Political commentators had widely speculated that the Socialists could take advantage of improved poll ratings and an uptick in summer employment data to call an early election.
The conservative opposition under Mariano Rajoy is widely expected to win the vote, but analysts say the only question is by what margin.
Spanish debt has been in the firing line in financial markets on the heels of a review for a possible downgrade from credit rating agency Moody's, which cited weak growth and out of control regional spending as key challenges for the euro zone's fourth largest economy.
"I'm not convinced an election alone, even if it creates a fairly stable new government, will calm down markets.

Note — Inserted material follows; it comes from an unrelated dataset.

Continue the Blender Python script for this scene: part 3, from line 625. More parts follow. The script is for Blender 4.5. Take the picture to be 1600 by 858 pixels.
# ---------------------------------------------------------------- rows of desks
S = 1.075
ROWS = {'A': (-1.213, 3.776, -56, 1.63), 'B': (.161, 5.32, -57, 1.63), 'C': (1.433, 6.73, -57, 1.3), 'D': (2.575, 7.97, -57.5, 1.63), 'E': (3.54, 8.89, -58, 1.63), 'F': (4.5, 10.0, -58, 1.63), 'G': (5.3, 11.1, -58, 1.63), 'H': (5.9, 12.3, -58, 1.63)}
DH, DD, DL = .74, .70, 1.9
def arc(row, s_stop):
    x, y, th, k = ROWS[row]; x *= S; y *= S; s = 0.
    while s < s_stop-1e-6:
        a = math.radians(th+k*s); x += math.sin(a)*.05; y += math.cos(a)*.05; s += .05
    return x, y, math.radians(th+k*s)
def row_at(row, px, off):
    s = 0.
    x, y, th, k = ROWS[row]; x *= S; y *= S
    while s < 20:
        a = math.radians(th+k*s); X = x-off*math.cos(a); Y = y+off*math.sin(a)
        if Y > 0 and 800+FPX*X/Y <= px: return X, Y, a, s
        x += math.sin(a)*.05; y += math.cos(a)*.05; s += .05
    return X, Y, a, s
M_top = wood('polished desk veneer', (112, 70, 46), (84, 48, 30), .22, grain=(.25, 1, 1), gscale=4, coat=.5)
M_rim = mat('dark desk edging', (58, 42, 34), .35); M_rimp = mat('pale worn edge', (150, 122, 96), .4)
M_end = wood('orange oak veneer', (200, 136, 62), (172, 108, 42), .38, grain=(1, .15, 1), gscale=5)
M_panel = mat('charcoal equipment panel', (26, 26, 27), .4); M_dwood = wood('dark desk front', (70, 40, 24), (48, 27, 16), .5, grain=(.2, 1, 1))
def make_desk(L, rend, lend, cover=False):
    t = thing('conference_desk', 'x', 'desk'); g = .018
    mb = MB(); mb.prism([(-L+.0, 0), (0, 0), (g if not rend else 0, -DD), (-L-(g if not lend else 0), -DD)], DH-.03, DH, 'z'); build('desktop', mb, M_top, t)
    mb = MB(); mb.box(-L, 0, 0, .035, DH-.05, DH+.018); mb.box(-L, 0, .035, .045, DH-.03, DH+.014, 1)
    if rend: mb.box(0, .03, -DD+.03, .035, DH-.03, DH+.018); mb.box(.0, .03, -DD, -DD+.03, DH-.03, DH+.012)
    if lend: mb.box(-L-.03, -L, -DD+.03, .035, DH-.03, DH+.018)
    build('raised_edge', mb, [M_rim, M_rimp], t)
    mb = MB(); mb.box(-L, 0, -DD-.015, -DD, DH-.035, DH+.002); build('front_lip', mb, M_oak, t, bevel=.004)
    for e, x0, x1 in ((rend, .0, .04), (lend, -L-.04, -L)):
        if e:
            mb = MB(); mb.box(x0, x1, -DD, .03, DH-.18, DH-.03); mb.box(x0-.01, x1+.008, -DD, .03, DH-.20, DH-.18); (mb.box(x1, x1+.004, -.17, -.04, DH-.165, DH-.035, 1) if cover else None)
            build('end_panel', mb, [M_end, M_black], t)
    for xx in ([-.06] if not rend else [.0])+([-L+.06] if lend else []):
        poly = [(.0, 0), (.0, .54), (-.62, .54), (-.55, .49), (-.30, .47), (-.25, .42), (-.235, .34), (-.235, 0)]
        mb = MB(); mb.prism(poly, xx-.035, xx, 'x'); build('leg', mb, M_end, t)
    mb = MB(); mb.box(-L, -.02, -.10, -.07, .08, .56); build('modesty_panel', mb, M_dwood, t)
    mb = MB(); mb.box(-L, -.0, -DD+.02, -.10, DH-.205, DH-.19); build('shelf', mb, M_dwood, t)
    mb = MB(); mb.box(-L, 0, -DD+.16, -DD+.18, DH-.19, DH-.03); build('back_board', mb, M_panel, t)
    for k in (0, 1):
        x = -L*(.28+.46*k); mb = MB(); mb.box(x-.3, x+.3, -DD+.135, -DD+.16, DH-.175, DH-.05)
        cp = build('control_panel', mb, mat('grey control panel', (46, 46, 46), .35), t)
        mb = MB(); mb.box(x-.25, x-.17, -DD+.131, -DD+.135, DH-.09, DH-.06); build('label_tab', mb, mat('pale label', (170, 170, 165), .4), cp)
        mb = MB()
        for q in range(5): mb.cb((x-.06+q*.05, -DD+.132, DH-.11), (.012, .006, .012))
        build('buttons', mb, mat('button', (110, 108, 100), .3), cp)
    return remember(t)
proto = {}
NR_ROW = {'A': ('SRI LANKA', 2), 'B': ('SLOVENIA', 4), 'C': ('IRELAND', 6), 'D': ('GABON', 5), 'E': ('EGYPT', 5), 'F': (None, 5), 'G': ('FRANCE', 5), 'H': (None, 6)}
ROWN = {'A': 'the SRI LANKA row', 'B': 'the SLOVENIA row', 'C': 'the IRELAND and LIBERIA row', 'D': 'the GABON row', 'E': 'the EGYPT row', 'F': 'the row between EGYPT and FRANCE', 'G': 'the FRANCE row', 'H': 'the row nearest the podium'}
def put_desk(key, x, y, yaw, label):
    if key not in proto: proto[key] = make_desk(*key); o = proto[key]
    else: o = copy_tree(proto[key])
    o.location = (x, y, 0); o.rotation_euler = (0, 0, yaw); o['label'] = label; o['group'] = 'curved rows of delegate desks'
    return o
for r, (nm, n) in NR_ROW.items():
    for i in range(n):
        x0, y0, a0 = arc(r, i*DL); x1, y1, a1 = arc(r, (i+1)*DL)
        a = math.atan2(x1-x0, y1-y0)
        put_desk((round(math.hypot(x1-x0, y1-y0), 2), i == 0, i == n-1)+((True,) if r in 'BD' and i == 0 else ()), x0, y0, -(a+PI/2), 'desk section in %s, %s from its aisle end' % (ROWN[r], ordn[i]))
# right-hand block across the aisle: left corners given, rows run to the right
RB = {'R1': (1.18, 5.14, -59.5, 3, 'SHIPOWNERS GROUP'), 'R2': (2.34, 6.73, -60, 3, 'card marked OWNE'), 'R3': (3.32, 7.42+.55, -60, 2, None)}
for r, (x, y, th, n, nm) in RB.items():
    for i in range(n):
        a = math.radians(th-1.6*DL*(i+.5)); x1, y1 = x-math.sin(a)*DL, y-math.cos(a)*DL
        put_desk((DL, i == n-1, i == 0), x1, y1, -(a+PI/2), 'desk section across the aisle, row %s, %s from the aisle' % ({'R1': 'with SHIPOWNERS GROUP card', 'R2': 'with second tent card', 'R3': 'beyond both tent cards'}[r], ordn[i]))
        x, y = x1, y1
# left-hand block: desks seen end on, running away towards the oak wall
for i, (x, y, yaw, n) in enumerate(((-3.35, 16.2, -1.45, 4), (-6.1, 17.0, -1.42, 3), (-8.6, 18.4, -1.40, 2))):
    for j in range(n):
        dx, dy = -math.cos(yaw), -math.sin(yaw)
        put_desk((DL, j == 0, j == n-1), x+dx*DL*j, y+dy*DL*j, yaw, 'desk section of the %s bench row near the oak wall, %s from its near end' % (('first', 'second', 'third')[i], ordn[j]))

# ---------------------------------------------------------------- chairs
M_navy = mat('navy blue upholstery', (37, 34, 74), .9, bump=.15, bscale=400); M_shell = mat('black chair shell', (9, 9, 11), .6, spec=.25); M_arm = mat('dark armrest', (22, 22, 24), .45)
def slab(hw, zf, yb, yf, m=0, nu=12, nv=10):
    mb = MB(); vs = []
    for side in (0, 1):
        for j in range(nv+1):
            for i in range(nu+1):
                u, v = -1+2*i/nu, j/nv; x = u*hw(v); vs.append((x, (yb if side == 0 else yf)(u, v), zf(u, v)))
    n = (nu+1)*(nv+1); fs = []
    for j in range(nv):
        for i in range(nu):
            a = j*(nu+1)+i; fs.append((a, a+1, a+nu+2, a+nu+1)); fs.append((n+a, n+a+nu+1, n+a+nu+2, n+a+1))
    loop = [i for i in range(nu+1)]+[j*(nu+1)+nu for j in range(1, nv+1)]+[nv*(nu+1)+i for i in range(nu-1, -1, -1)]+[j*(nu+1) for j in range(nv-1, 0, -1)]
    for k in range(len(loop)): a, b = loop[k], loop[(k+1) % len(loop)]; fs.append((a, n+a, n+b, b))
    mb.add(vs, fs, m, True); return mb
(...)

What we've seen in the last 18 months is that there are events that have a short-term impact on the markets," said David Bach, an economist at IE business school.
"The markets will probably respond positively initially until they realise there might not be an alternative plan as people had hoped for."
Unpopular Zapatero has been considered a weak leader since he decided not to run again earlier this year, and the Socialists badly lost a May regional election.
Former Interior Minister Alfredo Perez Rubalcaba was subsequently named the Socialist candidate.
A survey by the Centre of Socialogical Investigations conducted from July 4 to 11 gave the Socialists, lead by Rubalcaba, an approval rating of 36 percent compared to the Popular Party's 43.1 percent.
The poll results showed the Socialists had narrowed the PP's lead by 3 percentage points from the previous poll in April and since Rubalcaba announced he would run for the prime minister post.
According to the poll, 81.5 of those surveyed had little of no confidence in Zapatero.